At present, Hong Kong taxes such income at rates of up to 17%.

The change could be particularly valuable for senior investment professionals. Industry sources told Reuters that, after market gains last year, several fund managers in Asia received more than $1m in performance-related bonuses. Top earners were said to have made more than $50m.

Hong Kong’s deputy financial secretary, Michael Wong Wai-lun, said at a conference this week that draft legislation could be submitted to the Legislative Council as early as next month.

According to Eric Lam, an M&A tax services partner at Deloitte, and another person familiar with the policy, the relief could be backdated to 1 April 2025.

“The industry has a lot of excitement over this,” Lam told the news agency. “We are proactively talking to our clients on how to best prepare.”

Lam said the changes under consideration would give Hong Kong an edge over Singapore on tax certainty for carried interest and bring it closer to Dubai, where individuals do not pay income tax.

He added that Deloitte has been involved in government consultations on the proposals and has recently held seminars with asset managers in Beijing, Shanghai and Hong Kong.

A spokesperson for the Financial Services and Treasury Bureau told Reuters the tax plan is intended to “reinforce Hong Kong’s competitiveness as the premier asset and wealth management centre in the region”.

The spokesperson added that the proposal would help attract more funds and family offices to establish and operate in the city.

Hong Kong has been trying to draw more finance professionals across sectors, including asset management.

Last week, Boston Consulting Group ranked Hong Kong ahead of Switzerland as the world’s largest cross-border wealth hub.

The proposed exemption could benefit investment staff working across thousands of funds in Hong Kong, including portfolio managers, traders and analysts.
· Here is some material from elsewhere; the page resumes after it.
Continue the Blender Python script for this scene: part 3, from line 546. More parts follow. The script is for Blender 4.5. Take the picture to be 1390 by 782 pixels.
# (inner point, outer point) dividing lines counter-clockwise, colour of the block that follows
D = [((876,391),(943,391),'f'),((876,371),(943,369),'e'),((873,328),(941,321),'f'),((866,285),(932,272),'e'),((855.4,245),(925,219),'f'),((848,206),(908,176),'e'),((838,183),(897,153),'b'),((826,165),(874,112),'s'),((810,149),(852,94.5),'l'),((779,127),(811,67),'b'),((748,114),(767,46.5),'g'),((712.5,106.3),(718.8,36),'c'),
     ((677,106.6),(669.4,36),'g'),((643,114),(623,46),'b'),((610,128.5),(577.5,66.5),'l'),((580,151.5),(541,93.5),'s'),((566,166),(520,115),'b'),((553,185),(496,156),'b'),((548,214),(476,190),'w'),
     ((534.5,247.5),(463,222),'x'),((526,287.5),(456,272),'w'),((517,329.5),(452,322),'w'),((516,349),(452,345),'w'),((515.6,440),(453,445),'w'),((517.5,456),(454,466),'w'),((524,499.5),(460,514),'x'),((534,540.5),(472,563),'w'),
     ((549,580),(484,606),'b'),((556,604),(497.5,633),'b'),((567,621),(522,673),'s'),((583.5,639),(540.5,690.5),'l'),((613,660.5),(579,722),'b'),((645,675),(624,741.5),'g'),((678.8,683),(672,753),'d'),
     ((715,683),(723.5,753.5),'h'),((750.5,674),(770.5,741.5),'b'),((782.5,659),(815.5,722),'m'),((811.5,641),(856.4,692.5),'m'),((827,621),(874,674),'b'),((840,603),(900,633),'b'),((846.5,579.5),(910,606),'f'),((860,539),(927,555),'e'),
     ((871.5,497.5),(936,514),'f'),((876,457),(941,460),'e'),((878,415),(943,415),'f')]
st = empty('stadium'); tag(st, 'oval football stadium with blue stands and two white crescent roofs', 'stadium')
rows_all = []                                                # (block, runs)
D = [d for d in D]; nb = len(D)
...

It could also encourage senior investors at global firms to relocate.

“For star managers, the individual level treatment matters,” ⁠said Kher Sheng Lee, the Asia Pacific co-head of the Alternative Investment Management Association.

“Senior investment talent is highly mobile, so personal tax certainty can be a real factor in deciding where to base themselves and their teams,” he added.

The tax relief would not apply to all forms of pay.

The Financial Services and Treasury Bureau said only “genuine carried interest” would qualify under the proposal. Fixed salaries and discretionary bonuses would remain taxable.

“There is a risk element,” Lam said. “It has to be tied to the fund’s performance,” as assessed by a method reflecting the volatility of the investment, he added.